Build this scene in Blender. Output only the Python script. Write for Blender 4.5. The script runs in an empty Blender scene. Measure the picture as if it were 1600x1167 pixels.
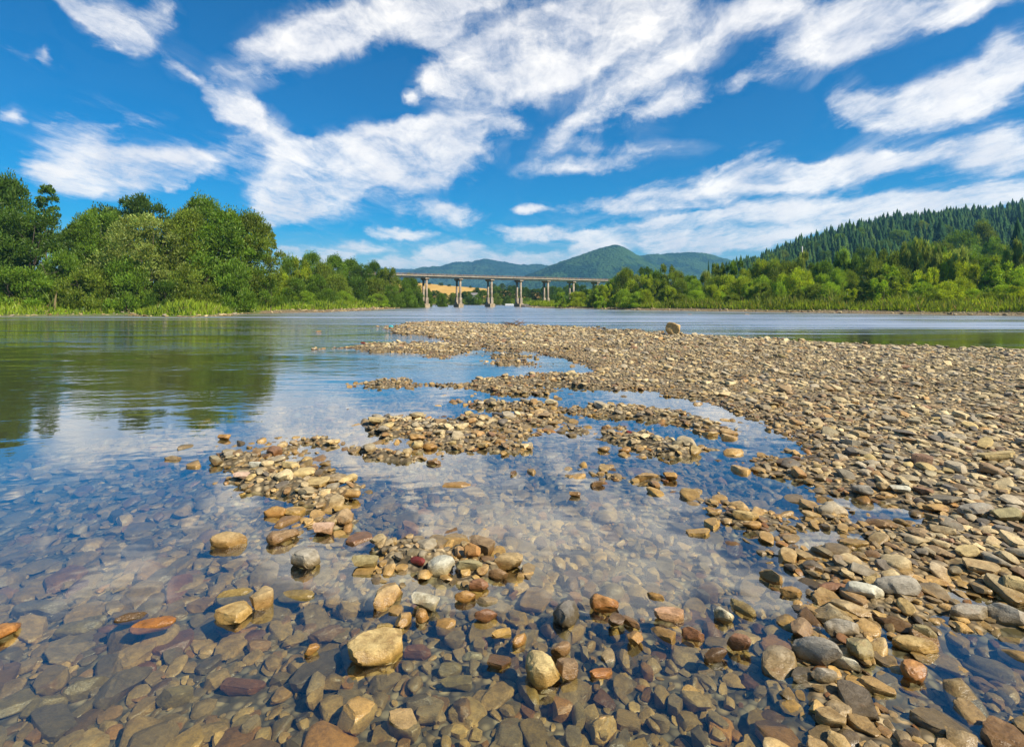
import bpy, math, random
import numpy as np
from mathutils import Vector, Matrix

# ------------------------------------------------------------------ scene, camera, sky, sun, exposure
scene = bpy.context.scene
COL = scene.collection
CAM_H = 1.5            # metres above the water
FOC = 890.0            # focal length in photograph pixels (photograph is 1600 wide)
HOR = 470.0            # row of the horizon in the photograph

cam_data = bpy.data.cameras.new('camera')
cam = bpy.data.objects.new('camera', cam_data)
COL.objects.link(cam)
cam.location = (0, 0, CAM_H)
cam.rotation_euler = (math.radians(90), 0, 0)
cam_data.sensor_width = 36.0
cam_data.lens = 36.0 * FOC / 1600.0
cam_data.shift_y = -(583.5 - HOR) / 1600.0
cam_data.clip_start = 0.05
cam_data.clip_end = 20000
scene.camera = cam

SUN_EL = math.radians(43)
SUN_AZ = math.radians(121)       # clockwise from straight ahead (+Y) towards the right (+X)
SKY_STRENGTH = 0.10
CLOUD_WHITE = 7.3

scene.view_settings.view_transform = 'Standard'
scene.view_settings.look = 'None'
scene.view_settings.gamma = 1.0
scene.view_settings.exposure = 0.8
scene.view_settings.use_curve_mapping = False
scene.cycles.use_denoising = True
scene.cycles.max_bounces = 7
scene.cycles.diffuse_bounces = 3
scene.cycles.glossy_bounces = 3
scene.cycles.transparent_max_bounces = 12
scene.cycles.volume_bounces = 0
scene.cycles.caustics_reflective = False
scene.cycles.caustics_refractive = False
scene.cycles.sample_clamp_indirect = 6.0

sun_data = bpy.data.lights.new('sun', 'SUN')
sun_data.energy = 4.8
sun_data.angle = math.radians(0.6)
sun_data.color = (1.0, 0.90, 0.74)
sun = bpy.data.objects.new('sun', sun_data)
COL.objects.link(sun)
sdir = Vector((math.sin(SUN_AZ) * math.cos(SUN_EL), math.cos(SUN_AZ) * math.cos(SUN_EL), math.sin(SUN_EL)))
sun.rotation_euler = sdir.to_track_quat('Z', 'Y').to_euler()
sun.location = sdir * 300

world = bpy.data.worlds.new('World')
scene.world = world
world.use_nodes = True
wt = world.node_tree
wt.nodes.clear()


def N(tree, typ, **kw):
    n = tree.nodes.new(typ)
    for k, v in kw.items():
        if k.startswith('i_'):
            n.inputs[k[2:].replace('_', ' ')].default_value = v
        else:
            setattr(n, k, v)
    return n


def M(tree, op, a, b=None, c=None, clamp=False):
    n = tree.nodes.new('ShaderNodeMath')
    n.operation = op
    n.use_clamp = clamp
    for i, v in enumerate((a, b, c)):
        if v is None:
            continue
        if isinstance(v, (int, float)):
            n.inputs[i].default_value = v
        else:
            tree.links.new(v, n.inputs[i])
    return n.outputs[0]


def mixc(tree, fac, a, b, blend='MIX'):
    n = tree.nodes.new('ShaderNodeMix')
    n.data_type = 'RGBA'
    n.blend_type = blend
    for sock, v in ((n.inputs[0], fac), (n.inputs[6], a), (n.inputs[7], b)):
        if isinstance(v, (int, float)):
            sock.default_value = v
        elif isinstance(v, tuple):
            sock.default_value = v if len(v) == 4 else (*v, 1)
        else:
            tree.links.new(v, sock)
    return n.outputs[2]


def ramp(tree, fac, lo, hi, a=0.0, b=1.0, smooth=True):
    n = tree.nodes.new('ShaderNodeMapRange')
    n.interpolation_type = 'SMOOTHSTEP' if smooth else 'LINEAR'
    n.clamp = True
    for i, v in enumerate((fac, lo, hi, a, b)):
        if isinstance(v, (int, float)):
            n.inputs[i].default_value = v
        else:
            tree.links.new(v, n.inputs[i])
    return n.outputs[0]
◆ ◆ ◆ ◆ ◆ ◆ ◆
_CHALLENGE:_ Restate only the lines running from the start of the material above through the line containing "CLOUD_WHITE = 7.3", ends included. No pictures.

_OUTPUT:_
Build this scene in Blender. Output only the Python script. Write for Blender 4.5. The script runs in an empty Blender scene. Measure the picture as if it were 1600x1167 pixels.
import bpy, math, random
import numpy as np
from mathutils import Vector, Matrix

# ------------------------------------------------------------------ scene, camera, sky, sun, exposure
scene = bpy.context.scene
COL = scene.collection
CAM_H = 1.5            # metres above the water
FOC = 890.0            # focal length in photograph pixels (photograph is 1600 wide)
HOR = 470.0            # row of the horizon in the photograph

cam_data = bpy.data.cameras.new('camera')
cam = bpy.data.objects.new('camera', cam_data)
COL.objects.link(cam)
cam.location = (0, 0, CAM_H)
cam.rotation_euler = (math.radians(90), 0, 0)
cam_data.sensor_width = 36.0
cam_data.lens = 36.0 * FOC / 1600.0
cam_data.shift_y = -(583.5 - HOR) / 1600.0
cam_data.clip_start = 0.05
cam_data.clip_end = 20000
scene.camera = cam

SUN_EL = math.radians(43)
SUN_AZ = math.radians(121)       # clockwise from straight ahead (+Y) towards the right (+X)
SKY_STRENGTH = 0.10
CLOUD_WHITE = 7.3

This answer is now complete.